Ganz persönlich und für das gesamte Team: Dass wir Zeit haben, weiterhin so interessante Foto-Ausstellungen mit Geschichten von Hattingern machen können wie schon früher. Das ist spannend für alle. Außerdem würde ich gerne weiterhin berühmte Künstler zeigen. Picasso und Matisse hatten wir ja schon. Aber Picasso noch einmal aus einem vielleicht anderen Blickwinkel, das würde mich interessieren; auch eine Ausstellung mit Werken von Baselitz würde ich mir wünschen.

Steht zum Geburtstag des Stadtmuseums Außergewöhnliches an?

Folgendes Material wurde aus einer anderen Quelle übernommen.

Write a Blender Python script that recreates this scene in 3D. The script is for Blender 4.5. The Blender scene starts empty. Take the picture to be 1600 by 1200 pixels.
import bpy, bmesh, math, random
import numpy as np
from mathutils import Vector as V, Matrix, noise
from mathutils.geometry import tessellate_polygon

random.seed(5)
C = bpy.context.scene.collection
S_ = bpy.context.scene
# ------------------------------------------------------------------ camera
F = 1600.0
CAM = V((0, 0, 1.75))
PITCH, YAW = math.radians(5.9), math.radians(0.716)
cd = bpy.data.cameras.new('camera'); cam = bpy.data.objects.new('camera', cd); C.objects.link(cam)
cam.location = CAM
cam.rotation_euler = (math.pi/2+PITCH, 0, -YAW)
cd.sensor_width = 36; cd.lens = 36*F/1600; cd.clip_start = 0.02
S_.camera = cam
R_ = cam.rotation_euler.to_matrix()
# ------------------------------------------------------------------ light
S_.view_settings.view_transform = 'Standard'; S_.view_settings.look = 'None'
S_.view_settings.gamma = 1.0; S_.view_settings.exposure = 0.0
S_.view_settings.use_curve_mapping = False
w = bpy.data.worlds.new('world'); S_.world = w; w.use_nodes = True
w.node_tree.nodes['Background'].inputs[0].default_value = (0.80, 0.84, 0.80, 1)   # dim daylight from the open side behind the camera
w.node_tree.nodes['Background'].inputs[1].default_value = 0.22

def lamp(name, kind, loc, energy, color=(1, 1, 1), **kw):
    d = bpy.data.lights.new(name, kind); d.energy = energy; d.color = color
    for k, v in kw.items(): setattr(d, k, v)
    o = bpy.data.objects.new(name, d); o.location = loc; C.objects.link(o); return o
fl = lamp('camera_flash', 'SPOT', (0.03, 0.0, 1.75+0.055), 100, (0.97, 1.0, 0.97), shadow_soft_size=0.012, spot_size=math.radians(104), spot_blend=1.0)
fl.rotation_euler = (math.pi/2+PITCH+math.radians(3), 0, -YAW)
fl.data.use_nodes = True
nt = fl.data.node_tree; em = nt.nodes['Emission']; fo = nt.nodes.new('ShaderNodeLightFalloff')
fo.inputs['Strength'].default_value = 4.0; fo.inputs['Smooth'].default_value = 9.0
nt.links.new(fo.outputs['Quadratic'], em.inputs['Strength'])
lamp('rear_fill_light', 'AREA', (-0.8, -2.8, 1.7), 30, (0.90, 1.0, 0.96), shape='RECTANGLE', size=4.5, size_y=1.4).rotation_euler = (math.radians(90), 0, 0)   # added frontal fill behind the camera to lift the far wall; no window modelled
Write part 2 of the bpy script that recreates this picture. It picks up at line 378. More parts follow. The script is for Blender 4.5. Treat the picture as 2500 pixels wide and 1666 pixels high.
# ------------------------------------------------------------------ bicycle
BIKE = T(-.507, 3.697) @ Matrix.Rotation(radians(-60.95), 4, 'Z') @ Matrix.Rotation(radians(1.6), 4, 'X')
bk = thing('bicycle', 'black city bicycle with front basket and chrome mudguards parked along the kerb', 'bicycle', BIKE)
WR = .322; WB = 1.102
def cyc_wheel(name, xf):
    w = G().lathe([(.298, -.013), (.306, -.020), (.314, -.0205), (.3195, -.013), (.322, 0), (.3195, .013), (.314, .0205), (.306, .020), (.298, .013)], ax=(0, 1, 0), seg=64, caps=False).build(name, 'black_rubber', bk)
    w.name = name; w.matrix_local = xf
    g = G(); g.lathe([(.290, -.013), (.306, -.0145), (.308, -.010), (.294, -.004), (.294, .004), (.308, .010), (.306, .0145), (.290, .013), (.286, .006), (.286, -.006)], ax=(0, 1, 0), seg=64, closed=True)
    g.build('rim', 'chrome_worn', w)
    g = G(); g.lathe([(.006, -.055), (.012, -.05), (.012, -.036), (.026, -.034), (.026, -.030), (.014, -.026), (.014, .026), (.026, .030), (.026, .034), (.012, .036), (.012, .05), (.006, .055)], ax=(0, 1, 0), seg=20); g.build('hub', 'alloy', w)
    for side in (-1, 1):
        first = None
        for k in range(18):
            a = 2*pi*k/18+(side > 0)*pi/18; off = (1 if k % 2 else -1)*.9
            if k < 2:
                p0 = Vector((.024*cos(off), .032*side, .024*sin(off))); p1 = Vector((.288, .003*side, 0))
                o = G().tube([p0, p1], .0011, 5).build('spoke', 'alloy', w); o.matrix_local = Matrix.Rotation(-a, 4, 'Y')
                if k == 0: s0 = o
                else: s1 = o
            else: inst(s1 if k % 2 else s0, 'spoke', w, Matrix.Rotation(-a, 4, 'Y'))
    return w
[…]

O ja! Die Comicserie „Alfred Jodocus Kwak“ aus dem Fernsehen oder die Disney- Zeichentrickfilme „Mulan“ und „Ein Königreich für ein Lama“ aus dem Kino kennen zumindest dem Namen nach fast alle. Bedeutend weniger jedoch wissen, dass deren Zeichner Harald Siepermann ein Hattinger ist, der nach dem Abitur hier und Jahren in den USA mittlerweile in Hamburg lebt. Mit ihm und seinen Figuren wollen wir zum Jahresende eine Ausstellung machen und er hat uns sogar Workshops zugesagt. Dabei sitzt die Sparkasse Hattingen mit uns im Boot. Durch die Zeichentrickserie mit und über Alfred J. Kwack kennt Harald Siepermann auch Kwacks geistigen Vater, den Liedermacher Hermann van Veen, der dann möglicherweise ebenfalls nach Hattingen kommt. Bislang sind alle Vorgespräche gut gelaufen. Vorher wollen wir im September um den Tag des offenen Denkmals unseren Museumsgeburtstag feiern. Dazu sind neben vielen Ehemaligen natürlich auch Jung und Alt zum Mitfeiern und Mitmachen bei vielen Aktionen willkommen!